Giving Compass' Take:

• India Development Review interviews Community of Resource Organizations (CORO) head Sujata Khandekar about how she has helped lead progress in her home country through grassroots leadership and systems change.

• What can U.S.-based orgs learn from CORO, which is working to empower disadvantaged communities and foster more equity? One takeaway is that true progress must focus on people first.

• Here's how to close the global health gender leadership gap.
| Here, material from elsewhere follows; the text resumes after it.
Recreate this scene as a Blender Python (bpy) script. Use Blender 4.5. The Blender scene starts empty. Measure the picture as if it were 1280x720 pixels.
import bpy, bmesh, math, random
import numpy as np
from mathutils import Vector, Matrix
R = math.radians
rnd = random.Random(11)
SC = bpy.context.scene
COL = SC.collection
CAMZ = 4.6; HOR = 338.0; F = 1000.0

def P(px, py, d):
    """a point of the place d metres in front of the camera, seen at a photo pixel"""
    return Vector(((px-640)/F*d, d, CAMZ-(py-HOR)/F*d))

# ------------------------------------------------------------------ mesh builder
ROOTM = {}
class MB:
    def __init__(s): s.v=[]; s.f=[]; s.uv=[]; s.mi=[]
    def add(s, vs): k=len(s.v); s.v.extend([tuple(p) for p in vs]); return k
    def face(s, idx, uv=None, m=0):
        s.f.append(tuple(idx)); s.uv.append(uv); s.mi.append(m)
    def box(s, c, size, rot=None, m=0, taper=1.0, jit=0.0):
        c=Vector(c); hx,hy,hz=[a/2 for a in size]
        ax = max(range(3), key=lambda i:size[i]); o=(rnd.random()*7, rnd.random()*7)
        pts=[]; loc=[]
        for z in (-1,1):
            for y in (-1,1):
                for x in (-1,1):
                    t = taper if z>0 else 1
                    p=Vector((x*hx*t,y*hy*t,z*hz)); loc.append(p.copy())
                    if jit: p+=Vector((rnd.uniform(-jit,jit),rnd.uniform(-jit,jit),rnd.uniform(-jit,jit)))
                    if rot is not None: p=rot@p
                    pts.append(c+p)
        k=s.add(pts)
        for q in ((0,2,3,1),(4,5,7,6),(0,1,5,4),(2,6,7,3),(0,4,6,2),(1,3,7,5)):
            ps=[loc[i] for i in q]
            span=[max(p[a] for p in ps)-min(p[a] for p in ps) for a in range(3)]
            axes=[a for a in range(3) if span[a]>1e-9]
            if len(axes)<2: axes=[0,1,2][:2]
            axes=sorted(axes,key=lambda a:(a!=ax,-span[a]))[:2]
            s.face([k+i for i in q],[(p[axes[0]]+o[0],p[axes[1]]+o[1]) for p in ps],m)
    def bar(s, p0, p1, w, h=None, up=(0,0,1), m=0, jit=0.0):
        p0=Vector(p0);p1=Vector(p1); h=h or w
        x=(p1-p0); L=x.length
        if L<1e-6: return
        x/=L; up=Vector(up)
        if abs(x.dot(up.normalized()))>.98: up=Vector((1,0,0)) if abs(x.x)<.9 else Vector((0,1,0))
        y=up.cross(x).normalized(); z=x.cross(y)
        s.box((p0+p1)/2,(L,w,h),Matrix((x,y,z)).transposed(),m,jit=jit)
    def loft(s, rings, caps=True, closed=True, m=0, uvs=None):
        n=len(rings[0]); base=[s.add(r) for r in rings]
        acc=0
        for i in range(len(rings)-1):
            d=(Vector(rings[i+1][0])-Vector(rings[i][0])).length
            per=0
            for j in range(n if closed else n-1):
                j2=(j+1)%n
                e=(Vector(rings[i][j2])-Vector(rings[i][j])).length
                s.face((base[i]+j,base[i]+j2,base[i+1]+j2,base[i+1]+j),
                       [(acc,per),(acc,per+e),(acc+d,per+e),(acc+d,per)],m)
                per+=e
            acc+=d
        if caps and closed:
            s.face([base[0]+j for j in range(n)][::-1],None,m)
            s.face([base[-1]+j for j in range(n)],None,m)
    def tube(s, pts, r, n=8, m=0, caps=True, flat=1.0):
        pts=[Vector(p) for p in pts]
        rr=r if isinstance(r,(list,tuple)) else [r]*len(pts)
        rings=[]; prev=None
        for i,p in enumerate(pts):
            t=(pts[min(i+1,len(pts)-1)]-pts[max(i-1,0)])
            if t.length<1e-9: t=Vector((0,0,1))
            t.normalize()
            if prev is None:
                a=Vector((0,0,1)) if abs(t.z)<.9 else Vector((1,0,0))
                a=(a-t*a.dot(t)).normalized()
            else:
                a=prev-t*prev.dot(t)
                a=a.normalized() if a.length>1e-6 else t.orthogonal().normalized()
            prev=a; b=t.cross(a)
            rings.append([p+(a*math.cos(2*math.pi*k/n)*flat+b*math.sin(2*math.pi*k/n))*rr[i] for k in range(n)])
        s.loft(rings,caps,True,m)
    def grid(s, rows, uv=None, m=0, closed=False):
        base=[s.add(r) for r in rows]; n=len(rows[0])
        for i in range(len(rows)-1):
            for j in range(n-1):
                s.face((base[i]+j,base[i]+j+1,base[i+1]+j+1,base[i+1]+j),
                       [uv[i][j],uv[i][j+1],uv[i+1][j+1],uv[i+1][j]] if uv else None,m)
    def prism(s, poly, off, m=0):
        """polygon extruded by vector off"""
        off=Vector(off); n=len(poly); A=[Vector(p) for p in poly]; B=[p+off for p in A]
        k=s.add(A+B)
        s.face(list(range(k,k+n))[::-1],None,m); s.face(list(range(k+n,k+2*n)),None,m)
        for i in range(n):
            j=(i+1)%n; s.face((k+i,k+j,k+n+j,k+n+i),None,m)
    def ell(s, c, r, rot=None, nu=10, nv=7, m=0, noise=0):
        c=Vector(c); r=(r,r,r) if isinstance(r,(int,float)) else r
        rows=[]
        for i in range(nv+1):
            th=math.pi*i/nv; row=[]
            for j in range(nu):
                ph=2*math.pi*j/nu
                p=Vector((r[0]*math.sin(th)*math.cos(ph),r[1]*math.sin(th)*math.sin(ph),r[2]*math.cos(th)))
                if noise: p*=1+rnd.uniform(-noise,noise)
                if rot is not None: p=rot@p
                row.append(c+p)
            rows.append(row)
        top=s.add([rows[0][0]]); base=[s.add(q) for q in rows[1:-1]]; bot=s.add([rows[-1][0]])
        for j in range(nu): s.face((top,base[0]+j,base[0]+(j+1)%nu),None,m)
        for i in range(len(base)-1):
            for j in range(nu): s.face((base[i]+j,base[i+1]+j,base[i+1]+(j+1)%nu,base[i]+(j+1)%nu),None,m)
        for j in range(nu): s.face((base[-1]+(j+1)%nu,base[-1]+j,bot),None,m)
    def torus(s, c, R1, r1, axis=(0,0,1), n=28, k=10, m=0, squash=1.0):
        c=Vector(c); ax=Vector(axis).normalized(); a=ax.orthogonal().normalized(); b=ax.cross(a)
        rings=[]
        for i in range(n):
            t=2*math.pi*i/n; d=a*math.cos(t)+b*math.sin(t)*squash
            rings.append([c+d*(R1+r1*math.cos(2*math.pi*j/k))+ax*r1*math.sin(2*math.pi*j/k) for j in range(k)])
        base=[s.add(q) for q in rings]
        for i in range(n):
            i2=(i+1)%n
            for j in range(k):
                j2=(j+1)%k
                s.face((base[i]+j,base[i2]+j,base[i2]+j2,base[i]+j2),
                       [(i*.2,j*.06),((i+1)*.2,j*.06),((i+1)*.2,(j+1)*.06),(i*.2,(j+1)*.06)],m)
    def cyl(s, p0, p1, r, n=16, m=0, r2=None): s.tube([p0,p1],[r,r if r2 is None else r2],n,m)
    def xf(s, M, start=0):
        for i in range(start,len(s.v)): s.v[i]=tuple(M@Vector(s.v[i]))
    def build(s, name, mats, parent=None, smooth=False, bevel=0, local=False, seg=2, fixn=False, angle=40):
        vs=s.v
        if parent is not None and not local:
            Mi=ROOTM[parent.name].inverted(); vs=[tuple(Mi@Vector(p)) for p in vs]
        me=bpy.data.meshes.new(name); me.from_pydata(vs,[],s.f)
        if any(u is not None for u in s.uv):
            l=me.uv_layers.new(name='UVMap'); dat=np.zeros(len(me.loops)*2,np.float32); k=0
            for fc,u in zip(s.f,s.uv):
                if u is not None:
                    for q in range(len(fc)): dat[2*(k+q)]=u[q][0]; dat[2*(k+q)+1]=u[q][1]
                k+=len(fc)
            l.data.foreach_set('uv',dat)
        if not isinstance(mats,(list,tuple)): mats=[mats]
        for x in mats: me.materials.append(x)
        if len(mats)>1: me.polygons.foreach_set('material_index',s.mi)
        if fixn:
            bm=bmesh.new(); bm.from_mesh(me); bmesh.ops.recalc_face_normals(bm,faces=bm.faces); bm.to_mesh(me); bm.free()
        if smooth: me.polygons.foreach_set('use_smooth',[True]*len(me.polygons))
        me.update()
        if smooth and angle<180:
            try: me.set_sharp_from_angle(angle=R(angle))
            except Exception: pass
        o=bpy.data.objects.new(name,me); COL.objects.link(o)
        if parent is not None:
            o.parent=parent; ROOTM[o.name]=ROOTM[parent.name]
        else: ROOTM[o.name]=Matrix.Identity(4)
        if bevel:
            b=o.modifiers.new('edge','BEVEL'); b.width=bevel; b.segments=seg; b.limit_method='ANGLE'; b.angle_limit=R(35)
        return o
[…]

Over the past three decades, Sujata Khandekar has led one of the country’s foremost organizations in grassroots leadership and activism: Community of Resource Organizations, or CORO. Under her leadership, CORO has grown from working on adult literacy in Mumbai’s slums, to a resource organization on gender and grassroots leadership development. It now focuses on integrated community development, in particular, addressing issues identified by the community itself. Today, CORO runs a program on domestic violence specifically focused on changing social norms that perpetuate and justify violence against women. It also works on child rights within school and community settings, and has developed a model program on grassroots leadership development.

IDR: Tell us about the early years at CORO.

SUJATA KHANDEKAR: Literacy-related work was a big teacher, personally and organizationally. Coming from a middle class, Brahmin background, I had a stereotypical understanding of low income communities, crudely labelling them as "slums." One either hates people living in these communities or pities their conditions, but there’s never a sense of equality or connectedness with them.

In my mind, I had gone to the community to help them, to teach them. The "I" was prominent. But through CORO, I learnt about human life, human nature, social structures, and social change. My work has since impacted the way I perceive, feel, think, express, connect, and analyze; and I had to work a lot on myself over the years.

Organizationally, the work taught us about why and when interventions become relevant to people’s lives and priorities, why and how people "own" processes of development, and what it means to be participatory.